Waiting till my father gets old

Let's be clear, I think my dad's a shit, says John C. Why should I look after him now?

I can still remember the moment when I realised my dad was old. I was up for the weekend, pottering around in my old room, avoiding my brother-in-law and his demon offspring, when I spotted him out on the lawn.

He had the Flymo out, had checked the oil, filled up with petrol and he was grasping the pull-cord to start the motor. As I watched, he gave his first tug. The flat orange square of the machine shifted slightly, there was a putting and then nothing. He tried again - again nothing. Even from this distance I could see the sweat on his balding head glistening in the bright sunshine. His shirt was unbuttoned to reveal of slowly soaking vest (never without his vest, come rain or shine, my dad), and his back crooked lower each time he had to reach for the pull-cord.

I must have watched him try and fail five or six times before it hit me. Yes, the machine was cantankerous, prone to ill-temper and erratic performance. But that wasn't the problem. The engine almost caught, but didn't. The problem was that my dad simply hadn't the physical strength to start it up.

This was just the first of the incremental signs of renegotiation that his mind is having to do with his body. It starts with the little things: he doesn't clean windows any more because his sight is going and his efforts merely add more smears to the incumbent filth. Even changing a light bulb has become a major feat of poise, strain and balance, as his thin ankles tremble on the dining chair, at sea in the middle of the carpet.

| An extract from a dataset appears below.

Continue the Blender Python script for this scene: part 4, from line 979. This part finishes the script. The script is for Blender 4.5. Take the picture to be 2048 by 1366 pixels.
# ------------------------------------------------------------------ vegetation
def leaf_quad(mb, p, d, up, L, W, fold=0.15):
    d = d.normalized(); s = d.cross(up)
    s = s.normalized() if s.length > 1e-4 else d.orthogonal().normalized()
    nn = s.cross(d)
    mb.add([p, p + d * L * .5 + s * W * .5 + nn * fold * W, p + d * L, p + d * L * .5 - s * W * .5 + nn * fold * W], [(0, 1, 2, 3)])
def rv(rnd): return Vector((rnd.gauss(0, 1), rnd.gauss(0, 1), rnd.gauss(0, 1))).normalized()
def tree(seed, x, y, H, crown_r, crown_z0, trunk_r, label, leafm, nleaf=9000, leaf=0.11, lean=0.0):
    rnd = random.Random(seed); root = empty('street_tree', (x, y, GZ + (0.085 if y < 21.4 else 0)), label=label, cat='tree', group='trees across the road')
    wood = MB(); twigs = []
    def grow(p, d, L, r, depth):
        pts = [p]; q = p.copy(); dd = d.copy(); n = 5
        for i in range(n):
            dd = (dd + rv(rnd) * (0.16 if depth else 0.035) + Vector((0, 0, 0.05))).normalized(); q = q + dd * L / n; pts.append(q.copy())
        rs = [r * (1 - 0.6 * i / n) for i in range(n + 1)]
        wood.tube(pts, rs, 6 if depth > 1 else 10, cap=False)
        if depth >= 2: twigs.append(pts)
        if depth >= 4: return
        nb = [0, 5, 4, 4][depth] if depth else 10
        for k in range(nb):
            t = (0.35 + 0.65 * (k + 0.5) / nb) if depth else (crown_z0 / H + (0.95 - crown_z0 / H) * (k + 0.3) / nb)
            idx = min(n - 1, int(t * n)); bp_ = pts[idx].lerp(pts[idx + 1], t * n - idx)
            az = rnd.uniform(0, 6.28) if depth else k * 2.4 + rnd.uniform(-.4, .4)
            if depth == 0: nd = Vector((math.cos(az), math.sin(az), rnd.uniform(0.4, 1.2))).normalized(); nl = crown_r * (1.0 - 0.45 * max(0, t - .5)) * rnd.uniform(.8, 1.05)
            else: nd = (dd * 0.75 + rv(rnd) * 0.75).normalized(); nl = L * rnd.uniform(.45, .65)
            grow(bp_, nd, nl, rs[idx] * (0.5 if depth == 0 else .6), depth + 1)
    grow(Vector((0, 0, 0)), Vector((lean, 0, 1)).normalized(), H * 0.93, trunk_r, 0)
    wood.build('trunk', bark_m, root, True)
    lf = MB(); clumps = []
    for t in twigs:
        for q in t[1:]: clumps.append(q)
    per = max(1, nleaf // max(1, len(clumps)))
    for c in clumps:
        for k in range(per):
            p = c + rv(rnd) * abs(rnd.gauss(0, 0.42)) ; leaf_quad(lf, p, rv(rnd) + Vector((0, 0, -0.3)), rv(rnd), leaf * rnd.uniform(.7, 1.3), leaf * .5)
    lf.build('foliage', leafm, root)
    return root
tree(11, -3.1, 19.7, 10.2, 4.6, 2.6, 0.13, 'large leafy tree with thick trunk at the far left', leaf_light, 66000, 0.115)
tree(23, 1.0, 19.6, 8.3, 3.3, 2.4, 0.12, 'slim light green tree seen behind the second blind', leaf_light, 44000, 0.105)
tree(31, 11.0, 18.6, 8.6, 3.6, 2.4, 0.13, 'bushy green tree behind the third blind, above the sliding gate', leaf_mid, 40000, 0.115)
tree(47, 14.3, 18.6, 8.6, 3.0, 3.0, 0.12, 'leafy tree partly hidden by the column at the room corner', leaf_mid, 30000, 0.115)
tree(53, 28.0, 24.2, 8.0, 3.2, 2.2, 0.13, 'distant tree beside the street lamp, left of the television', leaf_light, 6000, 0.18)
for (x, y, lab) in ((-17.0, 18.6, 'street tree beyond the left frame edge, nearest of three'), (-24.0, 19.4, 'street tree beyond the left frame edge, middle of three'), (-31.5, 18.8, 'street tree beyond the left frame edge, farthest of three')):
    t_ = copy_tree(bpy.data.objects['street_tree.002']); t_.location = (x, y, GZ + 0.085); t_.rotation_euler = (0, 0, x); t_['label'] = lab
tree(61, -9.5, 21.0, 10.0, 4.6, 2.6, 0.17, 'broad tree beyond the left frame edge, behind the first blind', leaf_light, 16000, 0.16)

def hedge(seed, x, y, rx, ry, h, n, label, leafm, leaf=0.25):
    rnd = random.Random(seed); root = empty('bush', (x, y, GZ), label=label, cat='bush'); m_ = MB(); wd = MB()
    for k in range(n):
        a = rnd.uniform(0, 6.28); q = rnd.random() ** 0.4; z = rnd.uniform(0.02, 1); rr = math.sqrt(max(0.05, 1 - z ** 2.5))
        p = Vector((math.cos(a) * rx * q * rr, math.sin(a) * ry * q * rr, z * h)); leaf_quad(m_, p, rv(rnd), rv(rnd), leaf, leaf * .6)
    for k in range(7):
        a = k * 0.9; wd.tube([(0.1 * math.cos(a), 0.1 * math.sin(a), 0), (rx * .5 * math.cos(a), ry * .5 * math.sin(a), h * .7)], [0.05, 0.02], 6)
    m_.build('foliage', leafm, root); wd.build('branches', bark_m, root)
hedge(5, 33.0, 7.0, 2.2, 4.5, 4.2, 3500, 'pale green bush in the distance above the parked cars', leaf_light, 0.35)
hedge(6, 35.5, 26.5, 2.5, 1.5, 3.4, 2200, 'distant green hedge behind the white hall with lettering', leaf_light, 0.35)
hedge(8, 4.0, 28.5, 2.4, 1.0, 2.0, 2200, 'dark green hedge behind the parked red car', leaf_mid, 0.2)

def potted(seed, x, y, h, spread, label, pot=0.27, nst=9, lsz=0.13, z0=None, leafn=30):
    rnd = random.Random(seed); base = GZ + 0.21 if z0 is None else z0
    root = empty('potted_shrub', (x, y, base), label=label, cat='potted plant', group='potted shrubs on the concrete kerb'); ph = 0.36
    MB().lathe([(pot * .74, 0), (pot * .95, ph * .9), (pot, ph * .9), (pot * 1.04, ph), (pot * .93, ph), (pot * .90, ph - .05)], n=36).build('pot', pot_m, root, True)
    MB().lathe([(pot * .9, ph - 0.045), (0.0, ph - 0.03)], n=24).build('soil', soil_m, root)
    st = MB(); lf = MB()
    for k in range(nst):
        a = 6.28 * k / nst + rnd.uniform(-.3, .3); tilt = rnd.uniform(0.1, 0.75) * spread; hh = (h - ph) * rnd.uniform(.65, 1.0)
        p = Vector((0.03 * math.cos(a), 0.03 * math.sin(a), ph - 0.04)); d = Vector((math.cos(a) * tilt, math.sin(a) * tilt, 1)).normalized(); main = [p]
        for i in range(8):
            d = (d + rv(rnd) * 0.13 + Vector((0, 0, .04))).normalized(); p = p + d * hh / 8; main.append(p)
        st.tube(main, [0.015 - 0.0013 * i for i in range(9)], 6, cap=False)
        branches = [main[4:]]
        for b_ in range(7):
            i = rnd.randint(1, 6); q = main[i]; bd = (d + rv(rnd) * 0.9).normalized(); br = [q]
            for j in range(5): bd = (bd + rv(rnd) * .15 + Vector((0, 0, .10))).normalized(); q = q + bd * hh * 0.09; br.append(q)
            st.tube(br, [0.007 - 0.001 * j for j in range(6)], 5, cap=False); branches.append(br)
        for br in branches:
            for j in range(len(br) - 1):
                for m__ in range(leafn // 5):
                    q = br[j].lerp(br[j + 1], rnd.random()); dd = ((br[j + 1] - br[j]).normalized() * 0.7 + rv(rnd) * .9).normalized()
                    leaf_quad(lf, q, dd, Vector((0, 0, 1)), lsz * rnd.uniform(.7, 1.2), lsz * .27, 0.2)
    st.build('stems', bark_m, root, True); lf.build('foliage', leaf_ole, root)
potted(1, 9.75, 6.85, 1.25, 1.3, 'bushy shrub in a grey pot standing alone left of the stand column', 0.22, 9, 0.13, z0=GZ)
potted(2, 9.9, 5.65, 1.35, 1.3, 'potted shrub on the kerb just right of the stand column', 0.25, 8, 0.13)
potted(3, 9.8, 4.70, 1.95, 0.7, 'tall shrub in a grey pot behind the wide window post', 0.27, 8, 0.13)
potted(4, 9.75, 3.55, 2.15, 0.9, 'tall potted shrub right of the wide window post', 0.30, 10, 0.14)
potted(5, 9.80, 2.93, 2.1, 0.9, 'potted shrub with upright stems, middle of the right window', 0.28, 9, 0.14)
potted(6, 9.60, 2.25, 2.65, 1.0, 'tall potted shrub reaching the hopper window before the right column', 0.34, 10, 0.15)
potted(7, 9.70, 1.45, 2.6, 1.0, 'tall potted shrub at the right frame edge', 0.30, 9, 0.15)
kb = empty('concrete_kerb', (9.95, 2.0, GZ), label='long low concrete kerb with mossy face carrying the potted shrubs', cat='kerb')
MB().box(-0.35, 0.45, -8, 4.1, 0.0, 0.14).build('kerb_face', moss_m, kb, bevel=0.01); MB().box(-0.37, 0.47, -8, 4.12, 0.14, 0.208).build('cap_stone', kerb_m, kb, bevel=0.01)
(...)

But let's be clear about this. Let's not get lost in sentimentality. I think my dad's a shit. I've spent most of my adult life thinking that. Thinking about my dad has always been a conflicting experience. In the whole of my life, he's never touched me except to administer a mild smack. He has never expressed any emotion - hardly even anger. He couldn't ever bring himself to say "Well done," when I got my degree, or my first job, or started going out with my lovely girlfriend. And God forbid that he would ever have any of those conversations about birds and bees. (I often wonder if my Dad actually has genitals.)

As he's always been at pains to point out to me, he has provided a roof over my head and food in my mouth until I found an escape route to university. But over the long years he has completely failed to live up to his responsibilities as a human being, let alone a father. As children we were never beaten, we were just unloved.

So, what happens now? In the scheme of things, and if you're lucky, you come to a point where you work through your confusions about your parents. You try to stop pulling yourself apart about what you come to realise are their problems, their mistakes and their shortcomings. Which is fine, because you can move away, build a life of your own and make the occasional duty phone call or weekend guilt trip, and know they are chugging along in their own bile fairly happily.

But now my dad is suddenly an "old person". Daily, he's finding it harder to do the things that allow him to live a life of freedom. Freedom for both of us. And the dark questions that have been lurking spitefully out of the way all these years are starting to slither forward.

We've never been great talkers in my family. Each of us ended up looking elsewhere to find what I imagine a good family provides: love, support, emotion, fun, companionship. My sisters, my brother and I are all watching the slide, but we haven't mentioned it. It's there all the time, hovering above the sporadic conversation, but its shadow is ignored. And in the silence hangs an unpalatable truth. We aren't sad that he's old, we're scared that we'll have to look after him.

Whatever he's done or not done, however we feel, the responsibilities are clear, and that fills me with anger. He was happy to conclude that bringing up a child was as simple as paying for a few things and keeping as well away as possible. And I damn well feel the same way. Put him in a home and we'll sort something about splitting the costs. But then if that's true, if that's really how I feel, then am I not just as bad as him? And if I've prided myself on anything it's that I have taken advantage of the perfect role model in my dad of what not to be.

But there's something worse than that. When I spoke to my dad recently on the phone he told me one of his clients had died of a heart attack in his office. "She was fine," he told me, "then she just keeled over." She died in his arms while someone called the doctor. The last thing she ever said was: "Sorry."

Each night I pray that when his time comes my dad wouldn't play such a spiteful trick on me.